Curious facts about Brompton Road
- The area of ‘Brompton’ dates to the 15th century and originates from the name ‘Brokendon’ – meaning “a place near a brook”.
- The road itself starts at Knightsbridge Underground station and ends at the crossroad intersection known as ‘Brompton Cross’ where Fulham Road begins. It is thought to have ‘officially’ first been designated as ‘Brompton Road’ in 1863 on land originally owned by the Moreaus, a wealthy French Huguenot family.
- Brompton Road is one of London’s most polluted highways due to heavy traffic, especially from diesel vehicles. In 2013, the London Assembly claimed pedestrians were being “showered in dangerous airborne particles” on this road identified as having NO2 levels massively exceeding World Health Organization guidelines.
- Between 1906 and 1934, passengers on the Piccadilly London Underground line were able to alight at Brompton Road tube station. It was closed due to being surprisingly little used, but served as the command centre of the 26th (London) Anti-Aircraft Brigade during the Second World War. During this period, the tunnels, subways and lift-shafts were adapted to provide bomb-proof accommodation and in 2014, the site was sold to Dmytro Firtash, a billionaire Ukrainian businessman for £53 million. His plans to convert the 28,000 square foot site into residential accommodation have still not come to fruition.
- The best-known retail landmark on Brompton Road is Harrods department store. It stands on a site that covers an astounding 5 acres in total and includes 1.1 million square feet of retailing space.
- Famous customers of the store, which first opened in its present form in 1894, have included Agatha Christie, Beatrix Potter, Oscar Wilde and Asma al-Assad, the wife of the former President of Syria. She used an alias to shop there in order to get around European Union sanctions that froze the assets of her and her husband.
- In 1898, Harrods debuted Britain’s first ‘moving staircase’ (or what we now term an ‘escalator’). At the top, “nervous” customers were offered brandy to revive them from the “ordeal” of their ride, The Drapers’ Record reported at the time.
- Harrods was bombed by the IRA in 1983 and 1993. The first attack killed 6 people and the second injured 4.
- The store was bought by the now late alleged serial sex offender Mohamed Al-Fayed in 1985. The ‘Phony Pharaoh’, as the Egyptian was nicknamed, is said to have abused at least 200 women on the premises during his ownership. He sold the business to the Qatar Investment Authority for an astounding £1.5 billion in 2010 and died in 2023 without ever having been brought to justice.
- In 2022, Apple opened a store on the road in what was once the Brompton Arcade.

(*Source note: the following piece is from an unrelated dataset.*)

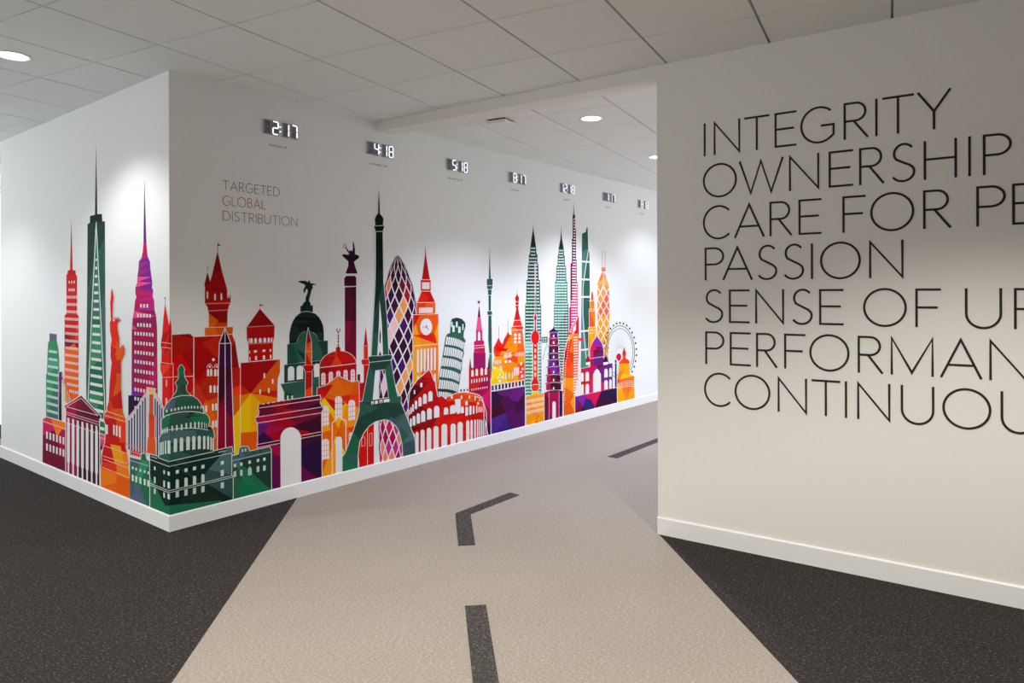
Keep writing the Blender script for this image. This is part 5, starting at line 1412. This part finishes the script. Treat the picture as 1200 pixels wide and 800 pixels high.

It is staffed by over 200 employees, or as the tech giant prefers to call them – team members.
- Another major landmark, and a building like Harrods complete with a dome, is the Church of the Immaculate Heart of Mary. This Catholic parish church is better known as the Brompton Oratory and also referenced as the London Oratory.
- Consecrated in 1884, the church was where ‘Master of Suspense’ Sir Alfred Hitchcock married Alma Reville in 1933 and it is said to have inspired Nick Cave to write the song Brompton Oratory in 1997.
- During the Cold War, this ornately decorated church was used as a ‘dead letter drop’ (or ‘DLD’ to those in the know) by Soviet agents in Britain. Spies would visit the church and place documents and microfilm behind one of the pillars for later collection by their compatriots; the location suited given the building’s proximity to the Russian embassy and as Harrods was a suitable rabbit warren for losing a tail if they thought they were being followed.
- Standing behind the Brompton Oratory and accessed from Brompton Road is Holy Trinity Church, Brompton. ‘HTB Brompton’, as it is now generally referenced, stands on a site of 3.5 acres and is now one of the primary sites for the teaching of the Alpha course programme that focuses on “the evangelization of the nations, the revitalization of the church and the transformation of society.’